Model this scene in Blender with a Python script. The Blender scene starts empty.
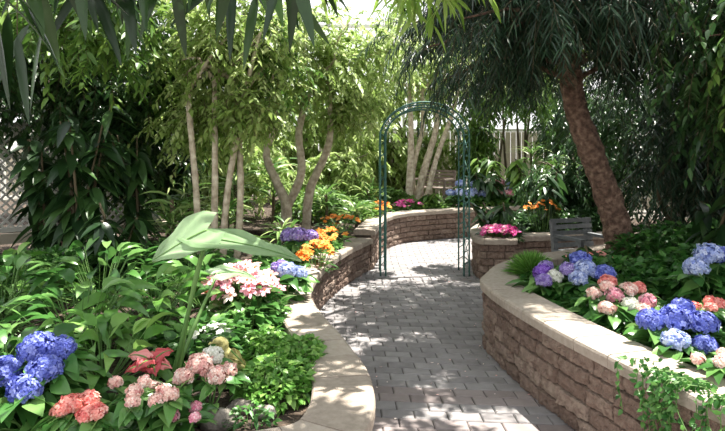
import bpy, numpy as np, math
from mathutils import Vector
from mathutils.geometry import tessellate_polygon
R=np.random.RandomState(7)
scn=bpy.context.scene
scn.view_settings.view_transform='Standard'
scn.view_settings.exposure=0.15

# ---------------- materials ----------------
def ramp(nt,cols,fac):
    r=nt.nodes.new('ShaderNodeValToRGB'); e=r.color_ramp.elements
    while len(e)<len(cols): e.new(0.5)
    for i,c in enumerate(cols):
        e[i].position=i/(len(cols)-1); e[i].color=(*c,1)
    nt.links.new(fac,r.inputs[0]); return r.outputs[0]
def mat(name,cols,rough=.6,trans=0,nscale=8,nmix=.3,bump=0,bscale=30,spec=.5,metal=0,bdist=.02):
    m=bpy.data.materials.new(name); m.use_nodes=True; nt=m.node_tree; nt.nodes.clear()
    out=nt.nodes.new('ShaderNodeOutputMaterial'); p=nt.nodes.new('ShaderNodeBsdfPrincipled')
    a=nt.nodes.new('ShaderNodeAttribute'); a.attribute_name='rnd'
    g=nt.nodes.new('ShaderNodeNewGeometry')
    n=nt.nodes.new('ShaderNodeTexNoise'); n.inputs['Scale'].default_value=nscale; n.inputs['Detail'].default_value=5
    nt.links.new(g.outputs['Position'],n.inputs['Vector'])
    s=nt.nodes.new('ShaderNodeMapRange'); s.inputs[1].default_value=.3; s.inputs[2].default_value=.7
    nt.links.new(n.outputs[0],s.inputs[0])
    mx=nt.nodes.new('ShaderNodeMix'); mx.inputs[0].default_value=nmix
    nt.links.new(a.outputs['Fac'],mx.inputs[2]); nt.links.new(s.outputs[0],mx.inputs[3])
    col=ramp(nt,cols,mx.outputs[0])
    nt.links.new(col,p.inputs['Base Color']); p.inputs['Roughness'].default_value=rough
    p.inputs['Specular IOR Level'].default_value=spec; p.inputs['Metallic'].default_value=metal
    if bump:
        n2=nt.nodes.new('ShaderNodeTexNoise'); n2.inputs['Scale'].default_value=bscale; n2.inputs['Detail'].default_value=6
        nt.links.new(g.outputs['Position'],n2.inputs['Vector'])
        b=nt.nodes.new('ShaderNodeBump'); b.inputs['Strength'].default_value=bump; b.inputs['Distance'].default_value=bdist
        nt.links.new(n2.outputs[0],b.inputs['Height']); nt.links.new(b.outputs[0],p.inputs['Normal'])
    if trans>0:
        t=nt.nodes.new('ShaderNodeBsdfTranslucent'); ms=nt.nodes.new('ShaderNodeMixShader'); ms.inputs[0].default_value=trans
        nt.links.new(col,t.inputs[0]); nt.links.new(p.outputs[0],ms.inputs[1]); nt.links.new(t.outputs[0],ms.inputs[2])
        nt.links.new(ms.outputs[0],out.inputs[0])
    else: nt.links.new(p.outputs[0],out.inputs[0])
    return m
L_=lambda n,cols,tr=.35,ro=.42: mat(n,cols,ro,tr,nmix=.15,spec=.5)
M={}
M['leaf_dark']=L_('leaf_dark',[(.013,.036,.014),(.03,.078,.022),(.08,.17,.045)],.3,.33)
M['leaf_fig']=L_('leaf_fig',[(.038,.09,.018),(.095,.20,.034),(.25,.39,.085)])
M['leaf_light']=L_('leaf_light',[(.13,.22,.05),(.30,.42,.11),(.62,.70,.34)],.48)
M['leaf_bright']=L_('leaf_bright',[(.12,.25,.03),(.28,.44,.08),(.54,.66,.24)],.5)
M['leaf_long']=L_('leaf_long',[(.010,.028,.009),(.022,.055,.015),(.055,.12,.028)],.35,.25)
M['leaf_lily']=L_('leaf_lily',[(.026,.09,.018),(.07,.20,.04),(.23,.41,.12)],.3,.28)
M['leaf_ground']=L_('leaf_ground',[(.06,.19,.02),(.14,.33,.055),(.32,.52,.13)],.35,.4)
M['leaf_conifer']=L_('leaf_conifer',[(.008,.023,.012),(.018,.047,.024),(.055,.115,.058)],.2,.36)
M['leaf_spiky']=L_('leaf_spiky',[(.06,.16,.035),(.16,.30,.07),(.46,.55,.22)],.35,.38)
M['leaf_ear']=L_('leaf_ear',[(.26,.40,.20),(.34,.50,.27),(.42,.58,.34)],.42,.32)
M['leaf_fern']=L_('leaf_fern',[(.02,.09,.014),(.05,.17,.03),(.14,.30,.07)],.3,.4)
P_=lambda n,cols:mat(n,cols,.6,.25,nmix=.1,spec=.2)
M['p_blue']=P_('petal_blue',[(.07,.09,.40),(.16,.20,.61),(.38,.43,.83)])
M['p_lilac']=P_('petal_lilac',[(.24,.15,.48),(.40,.30,.66),(.66,.58,.85)])
M['p_paleblue']=P_('petal_paleblue',[(.22,.29,.64),(.44,.52,.80),(.76,.80,.94)])
M['p_pink']=P_('petal_pink',[(.72,.20,.32),(.84,.42,.50),(.94,.72,.72)])
M['p_palepink']=P_('petal_palepink',[(.78,.37,.36),(.90,.64,.56),(.95,.86,.78)])
M['p_coral']=P_('petal_coral',[(.78,.17,.17),(.89,.36,.31),(.94,.58,.50)])
M['p_magenta']=P_('petal_magenta',[(.52,.02,.18),(.74,.07,.34),(.90,.28,.54)])
M['p_orange']=P_('petal_orange',[(.78,.14,.015),(.90,.29,.04),(.95,.52,.14)])
M['p_red']=P_('petal_red',[(.45,.07,.09),(.70,.17,.18),(.85,.45,.42)])
M['p_white']=P_('petal_white',[(.6,.62,.5),(.8,.8,.72),(.92,.91,.86)])
M['p_purple']=P_('petal_purple',[(.12,.035,.34),(.25,.11,.55),(.42,.26,.74)])
M['bark_brown']=mat('bark_brown',[(.06,.034,.024),(.17,.10,.072),(.34,.225,.165)],.9,nscale=18,nmix=.9,bump=1,bscale=28,bdist=.05)
M['bark_pale']=mat('bark_pale',[(.28,.22,.16),(.50,.42,.32),(.70,.62,.50)],.85,nscale=14,nmix=.9,bump=.5,bscale=40)
M['twig']=mat('twig',[(.06,.05,.025),(.12,.09,.05)],.8)
M['stem']=mat('stem',[(.08,.18,.04),(.15,.28,.07)],.5)
M['soil']=mat('soil_mulch',[(.02,.014,.01),(.065,.045,.03),(.15,.105,.075)],.95,nscale=25,nmix=1,bump=1,bscale=45,bdist=.04)
M['block']=mat('split_block',[(.115,.075,.057),(.215,.15,.117),(.345,.27,.215)],.92,nscale=26,nmix=.5,bump=1,bscale=60,bdist=.02)
M['joint']=mat('wall_core',[(.03,.022,.016),(.06,.045,.034)],.95)
M['cap']=mat('cap_stone',[(.24,.195,.155),(.345,.29,.235),(.44,.38,.32)],.85,nscale=30,nmix=.45,bump=.5,bscale=120,bdist=.006)
M['paver']=mat('paver',[(.16,.147,.148),(.235,.218,.217),(.315,.298,.294)],.8,nscale=10,nmix=.4,bump=.4,bscale=90,bdist=.006)
M['paver_red']=mat('paver_red',[(.17,.138,.132),(.24,.20,.192),(.31,.265,.255)],.8,nscale=10,nmix=.4,bump=.4,bscale=90,bdist=.006)
M['sand']=mat('paver_joint_sand',[(.05,.043,.038),(.09,.08,.072)],.95,nscale=60,nmix=1)
M['gravel']=mat('gravel_ground',[(.14,.13,.11),(.25,.23,.2)],.95,nscale=20,nmix=1,bump=.5)
M['teal']=mat('verdigris_metal',[(.025,.085,.07),(.05,.15,.125),(.12,.28,.24)],.5,nscale=30,nmix=.6,metal=.2)
M['grey_wood']=mat('grey_wood',[(.08,.088,.09),(.14,.15,.155),(.21,.22,.225)],.8,nscale=20,nmix=.5,bump=.3)
M['brown_wood']=mat('brown_wood',[(.13,.10,.085),(.24,.19,.16)],.7,nscale=20,nmix=.5,bump=.3)
M['white_paint']=mat('white_paint',[(.55,.54,.49),(.72,.71,.66)],.6,nscale=5,nmix=.5)
M['beige']=mat('beige_boards',[(.44,.39,.30),(.58,.52,.42)],.8,nscale=7,nmix=.4)
M['rock']=mat('rock',[(.10,.09,.075),(.23,.20,.17),(.36,.33,.28)],.9,nscale=12,nmix=.8,bump=.6,bscale=40)
M['bird']=mat('bird_stone',[(.20,.19,.06),(.42,.38,.14),(.60,.54,.28)],.75,nscale=35,nmix=.9,bump=.3,bscale=90,bdist=.01)
M['dark']=mat('dark_gloss',[(.01,.01,.01),(.02,.02,.02)],.2)

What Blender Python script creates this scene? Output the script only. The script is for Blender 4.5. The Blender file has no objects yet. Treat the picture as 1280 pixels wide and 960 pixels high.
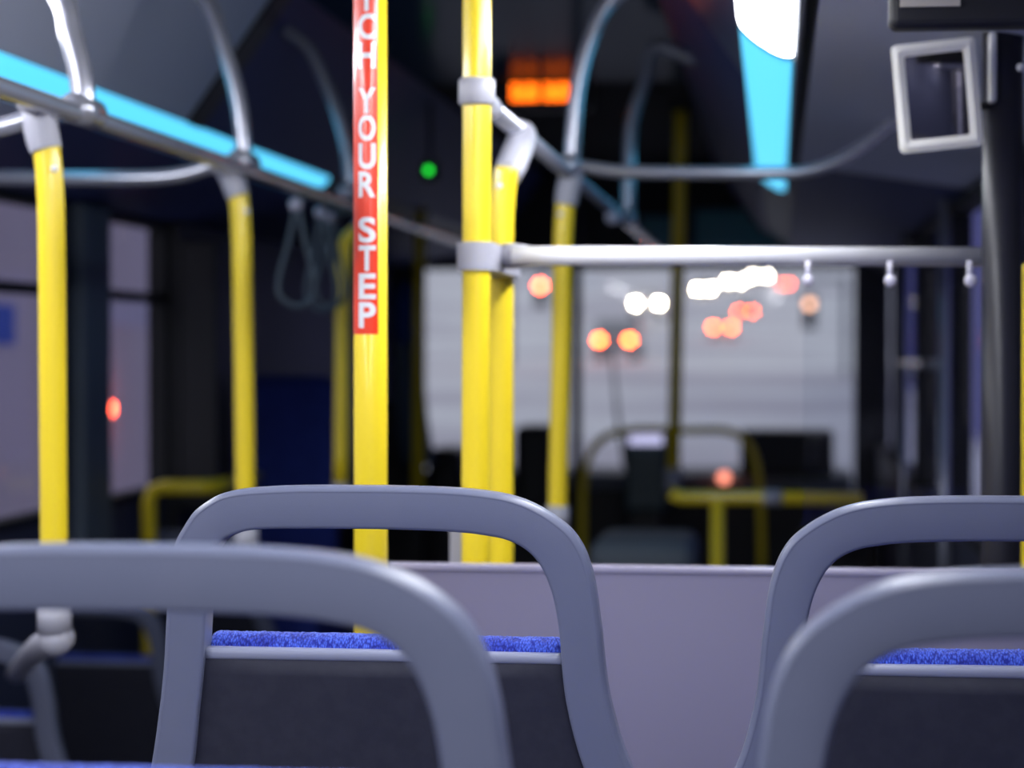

▬▬▬▬▬▬▬▬▬▬

→ **Description of the task**
Take the material above from its first line through the line holding "scn.view_settings.exposure=0.15" and set it down exactly, without the pictures.

→ **Answer to this task**
Model this scene in Blender with a Python script. The Blender scene starts empty.
import bpy, numpy as np, math
from mathutils import Vector
from mathutils.geometry import tessellate_polygon
R=np.random.RandomState(7)
scn=bpy.context.scene
scn.view_settings.view_transform='Standard'
scn.view_settings.exposure=0.15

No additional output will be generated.